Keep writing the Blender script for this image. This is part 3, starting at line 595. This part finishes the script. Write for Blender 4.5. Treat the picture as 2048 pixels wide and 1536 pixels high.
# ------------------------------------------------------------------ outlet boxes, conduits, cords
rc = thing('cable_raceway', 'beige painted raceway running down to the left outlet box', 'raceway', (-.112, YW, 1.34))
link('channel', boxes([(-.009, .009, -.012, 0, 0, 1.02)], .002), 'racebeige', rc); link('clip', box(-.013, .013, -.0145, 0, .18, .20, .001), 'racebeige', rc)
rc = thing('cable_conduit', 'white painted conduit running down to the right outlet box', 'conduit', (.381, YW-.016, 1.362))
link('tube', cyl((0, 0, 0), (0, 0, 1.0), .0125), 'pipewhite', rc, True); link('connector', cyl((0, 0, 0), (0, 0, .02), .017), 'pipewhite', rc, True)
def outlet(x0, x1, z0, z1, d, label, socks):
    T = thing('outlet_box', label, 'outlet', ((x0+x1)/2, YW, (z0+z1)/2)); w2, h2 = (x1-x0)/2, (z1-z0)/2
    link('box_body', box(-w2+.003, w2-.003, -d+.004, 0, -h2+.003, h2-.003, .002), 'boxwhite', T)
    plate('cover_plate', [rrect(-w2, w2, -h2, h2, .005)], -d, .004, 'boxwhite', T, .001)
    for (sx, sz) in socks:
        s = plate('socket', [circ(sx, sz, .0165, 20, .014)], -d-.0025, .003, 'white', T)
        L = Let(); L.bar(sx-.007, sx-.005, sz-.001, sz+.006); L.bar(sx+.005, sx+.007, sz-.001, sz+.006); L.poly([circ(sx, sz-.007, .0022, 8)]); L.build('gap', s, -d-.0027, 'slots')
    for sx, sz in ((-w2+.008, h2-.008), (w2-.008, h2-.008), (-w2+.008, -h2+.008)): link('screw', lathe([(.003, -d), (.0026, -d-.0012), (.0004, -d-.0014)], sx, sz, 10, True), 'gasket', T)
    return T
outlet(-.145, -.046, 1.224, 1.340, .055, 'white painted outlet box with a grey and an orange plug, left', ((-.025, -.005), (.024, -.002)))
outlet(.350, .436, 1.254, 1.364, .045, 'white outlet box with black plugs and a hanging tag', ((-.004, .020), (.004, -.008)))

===

Do this
Quote the listing in full, please, keeping every line exact.

Solution for this exercise
Keep writing the Blender script for this image. This is part 3, starting at line 595. This part finishes the script. Write for Blender 4.5. Treat the picture as 2048 pixels wide and 1536 pixels high.
# ------------------------------------------------------------------ outlet boxes, conduits, cords
rc = thing('cable_raceway', 'beige painted raceway running down to the left outlet box', 'raceway', (-.112, YW, 1.34))
link('channel', boxes([(-.009, .009, -.012, 0, 0, 1.02)], .002), 'racebeige', rc); link('clip', box(-.013, .013, -.0145, 0, .18, .20, .001), 'racebeige', rc)
rc = thing('cable_conduit', 'white painted conduit running down to the right outlet box', 'conduit', (.381, YW-.016, 1.362))
link('tube', cyl((0, 0, 0), (0, 0, 1.0), .0125), 'pipewhite', rc, True); link('connector', cyl((0, 0, 0), (0, 0, .02), .017), 'pipewhite', rc, True)
def outlet(x0, x1, z0, z1, d, label, socks):
    T = thing('outlet_box', label, 'outlet', ((x0+x1)/2, YW, (z0+z1)/2)); w2, h2 = (x1-x0)/2, (z1-z0)/2
    link('box_body', box(-w2+.003, w2-.003, -d+.004, 0, -h2+.003, h2-.003, .002), 'boxwhite', T)
    plate('cover_plate', [rrect(-w2, w2, -h2, h2, .005)], -d, .004, 'boxwhite', T, .001)
    for (sx, sz) in socks:
        s = plate('socket', [circ(sx, sz, .0165, 20, .014)], -d-.0025, .003, 'white', T)
        L = Let(); L.bar(sx-.007, sx-.005, sz-.001, sz+.006); L.bar(sx+.005, sx+.007, sz-.001, sz+.006); L.poly([circ(sx, sz-.007, .0022, 8)]); L.build('gap', s, -d-.0027, 'slots')
    for sx, sz in ((-w2+.008, h2-.008), (w2-.008, h2-.008), (-w2+.008, -h2+.008)): link('screw', lathe([(.003, -d), (.0026, -d-.0012), (.0004, -d-.0014)], sx, sz, 10, True), 'gasket', T)
    return T
outlet(-.145, -.046, 1.224, 1.340, .055, 'white painted outlet box with a grey and an orange plug, left', ((-.025, -.005), (.024, -.002)))
outlet(.350, .436, 1.254, 1.364, .045, 'white outlet box with black plugs and a hanging tag', ((-.004, .020), (.004, -.008)))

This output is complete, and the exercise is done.